Urban archaeology is a sub discipline of archaeology specialising in the material past of towns and cities where long-term human habitation has often left a rich record of the past.

Humans produce waste: Large concentrations of humans produce large concentrations of waste. Kitchen waste, broken objects, and similar material all need to be disposed of. Small numbers of people can dispose of their waste locally without encouraging vermin or endangering their health. Once people began to live together in large numbers, around five thousand years ago, such methods began to become impractical. Material would be brought into these new settlements but would rarely be taken out again.

Up until the nineteenth century when organised rubbish disposal became widespread in urban areas people invariably threw their waste from their windows or buried it in their gardens. If their houses fell down, a common enough occurrence when planning laws were non-existent, owners would pick out what they could reuse, stamp down the remains and rebuild on the old site.

The effect of this is that even a moderately sized settlement of any antiquity is built on top of a heap of refuse and demolished buildings and is therefore raised up from its original height on a plateau of archaeology.

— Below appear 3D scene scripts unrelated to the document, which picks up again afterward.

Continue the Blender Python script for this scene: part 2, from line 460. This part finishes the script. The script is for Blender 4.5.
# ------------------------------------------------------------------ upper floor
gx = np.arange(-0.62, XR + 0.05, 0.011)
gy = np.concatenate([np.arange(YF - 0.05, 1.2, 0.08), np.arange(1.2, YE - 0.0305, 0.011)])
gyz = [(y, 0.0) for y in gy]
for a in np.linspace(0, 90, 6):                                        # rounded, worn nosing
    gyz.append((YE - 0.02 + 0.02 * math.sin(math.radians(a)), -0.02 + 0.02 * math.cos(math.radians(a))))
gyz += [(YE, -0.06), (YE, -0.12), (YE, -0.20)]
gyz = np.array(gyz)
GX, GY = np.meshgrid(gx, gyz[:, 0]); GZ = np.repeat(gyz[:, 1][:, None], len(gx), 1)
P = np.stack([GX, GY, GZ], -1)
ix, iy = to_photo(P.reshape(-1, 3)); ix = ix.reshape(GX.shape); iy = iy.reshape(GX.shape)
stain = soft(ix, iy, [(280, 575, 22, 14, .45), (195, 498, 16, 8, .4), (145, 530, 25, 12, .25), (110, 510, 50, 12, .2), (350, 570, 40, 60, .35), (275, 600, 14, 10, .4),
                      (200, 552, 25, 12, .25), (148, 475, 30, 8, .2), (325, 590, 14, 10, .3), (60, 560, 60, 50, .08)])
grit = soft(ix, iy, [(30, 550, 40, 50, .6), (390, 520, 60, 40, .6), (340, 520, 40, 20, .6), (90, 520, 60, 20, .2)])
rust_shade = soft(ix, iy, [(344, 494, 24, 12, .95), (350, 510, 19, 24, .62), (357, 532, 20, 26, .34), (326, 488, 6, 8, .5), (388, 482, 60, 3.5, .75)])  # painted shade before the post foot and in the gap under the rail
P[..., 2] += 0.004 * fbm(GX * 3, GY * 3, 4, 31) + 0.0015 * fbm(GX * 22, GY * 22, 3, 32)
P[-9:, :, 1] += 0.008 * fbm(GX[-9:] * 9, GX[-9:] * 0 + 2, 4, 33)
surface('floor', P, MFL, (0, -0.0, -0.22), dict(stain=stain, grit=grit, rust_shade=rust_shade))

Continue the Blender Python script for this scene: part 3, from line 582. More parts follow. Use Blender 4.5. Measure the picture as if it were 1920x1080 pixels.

This is most apparent in the tel sites of the Near East where towns that have been occupied for thousands of years are raised up many metres above the surrounding landscape.

In walled towns such as those in medieval Europe the effect of the encircling defences was to hold in the waste so that it could not slip outwards, magnifying the effect.

Archaeological excavation within historic cities therefore often produces a thick stratigraphy dating back to the original foundation and telling the story of its history.

The City of London serves as an example, for urban excavations have been performed there since the late 1900s. These excavations, performed in populated areas of the city, revealed historical evidence of events unforeseen previously by historians. London sits on a tel, which preserves a layer of dark material, attributed to the burning of the city by Boudica in 60 AD. It was only by excavation of the urban areas that these revelations could be made, as the city has long since outgrown its borders after its rebuild, some years after the Boudican revolt.